Into the Wet
I smiled when I re-read Heartwood’s chapter five, remembering how much enjoyment I had writing it.
My two Siberian villagers, Pavel and Oleg, that start the storyline of the chapter travel to a fort on the Tunguska River where trappers rendezvoused to sell fur. Pavel and Oleg also bring the spruce log they sensed has strange properties, not the least of which a scent which entices the opposite sex.
My research on fur trapping in Siberia using the late 19th and early 20th centuries told me about the rendezvous and fort. American fur trappers did the same thing in forts across the western United States.
My description of the river trip derives directly from my experience on the Albany River in remote Hudson Bay Lowlands (Ontario). I used a helicopter and float plane to travel there, not a small river boat handled by an indigenous boatman. In Hudson Bay, he would have been an Inuit.
Peatland water runs black with tannic acid from decomposing organic matter. Despite it, fish thrive in the water, sturgeon included. I’ve seen moose and otters in my peatland research and included them too. Magnificent animals.
On the Albany River, we camped on a large gravel bar much like Pavel and Oleg did.
We didn’t fish for food. The photo above from the trips shows containers of food in a tent. I’m the person on the right and my colleague Paul Glaser leans over inside.

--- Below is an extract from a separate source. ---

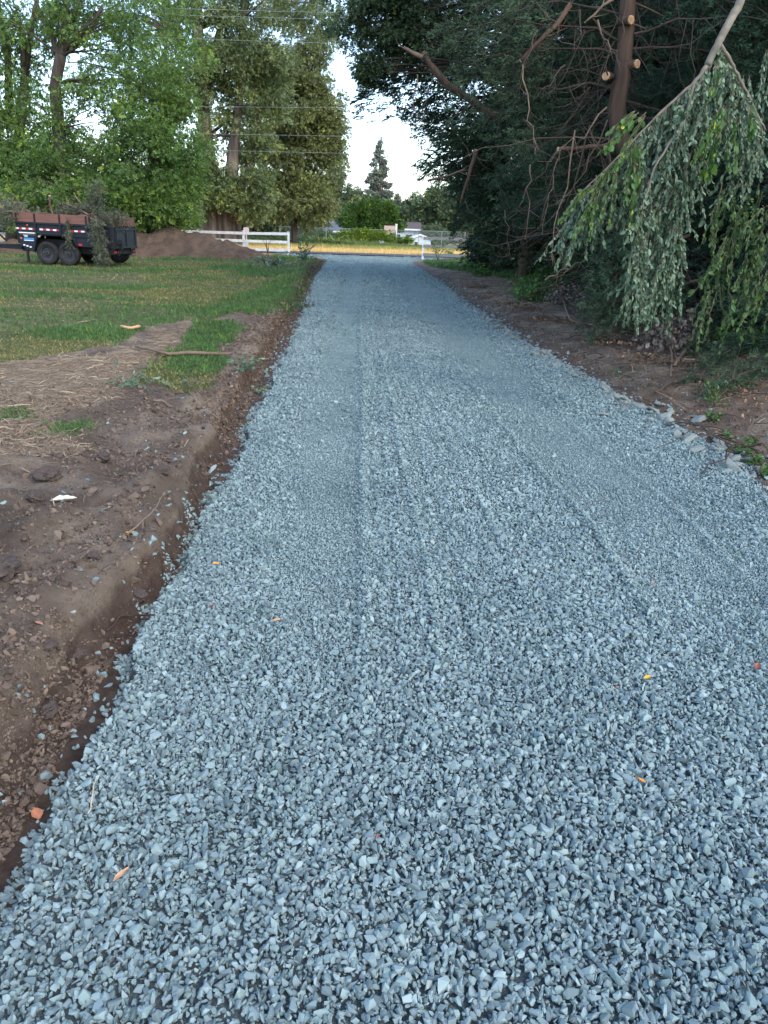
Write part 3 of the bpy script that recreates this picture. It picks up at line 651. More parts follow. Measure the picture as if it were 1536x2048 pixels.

Alexander Pushkin wrote the tale of the fish and the fisherman that Oleg tells in my story. I modified it a bit, as did the Brothers Grimm in their fairy tale, the Fisherman and His Wife.
The line Pavel says over dinner on the gravel bar, “I wonder what rich people eat in Moscow now,” I asked a girl friend and her parents in Minnesota while on their houseboat in the middle of a clear lake on a Fourth of July. But in Minneapolis, not Moscow.
I had cooked T-bone steaks on a grill mounted on their boat and we enjoyed them with cold beer in what indelibly remains one of the greatest meals of my life, given the circumstances. Oleg and Pavel did not eat steak, but, rather, pulled off chunks of roasted sturgeon with their fingers. This too I did, but not with sturgeon.
When I worked for Hope International in southern Ethiopia, my guide took me to what CNN Africa called the best fish restaurant on the continent, a dirt-floored shack on the shore of a rift valley lake. Dogs, cats, and goats walked freely among diners and begged for pieces of tilapia, literally pulled out of the lake a few minutes earlier, quickly gutted and scaled, dusted with flour and bright-red Ethiopian berbere, chili powder, and finally deep fried in a caldron of oil.
The fish arrived the table whole, mounted vertically, complete with a cherry tomato in its mouth. We grabbed pieces of the fish of the carcass with our fingers and dipped them into more berbere before popping them into our mouths.
My heavens, that was amazing food, each bite a bacchanalian experience with no utensils. I had to put the incident into my book and once made the dish myself with a live tilapia I got at a Chinese market. It was almost as good as the one in Ethiopia, but my friends at the table were grossed out eating a whole fish with their fingers. Pooh on them!
With respect to the amulet that Oleg carved from the star-struck log’s sapwood, I initially wrote far more graphically about its erotic power. Prostitute Sonya really loved it in my first draft.
Early reviewers I respected, however, told me the text put them off, and suggested I be more discreet. Professional fiction writers taught me to always take the advice of readers since if I want them to read my writing. Why write so readers don’t like it? Just for myself? Nope. That’s like intellectual masterb..well..you know what I mean.
My writing mentors also told me, when I initially objected to the recommendation, that my notion of “writer’s prerogative” only applies to those incredibly skilled at the craft to pull it off—James Joyce and Salmon Rushdie types. So I changed what Oleg carved from being a well-known sex toy to an amulet. My reviewers were right; subtlety and leaving things to the imagination works better when it comes to erotica, today’s porn on the web and streaming platforms notwithstanding. Think of some of the graphic episodes in the series Outlander if you want to know what I mean.
As for the Romani Boldo Hanzi, I found an engaging picture of a gypsy man from the late 1800’s. Coupled to the personality of one of my PhD students (who looked like him), I gave birth to Hanzi in my book.
I liked Hanzi, not the least because I love gypsy jazz. You may have heard it in the wonderful magical realism movie, “Chocolat.” Below is Django Reinhardt’s Minor Swing from the movie that stared Johnny Depp as the gypsy clan leader who played it. Do try and see it.
Enjoy chapter five. Would you like an amulet of your own? I’ll see what I can do.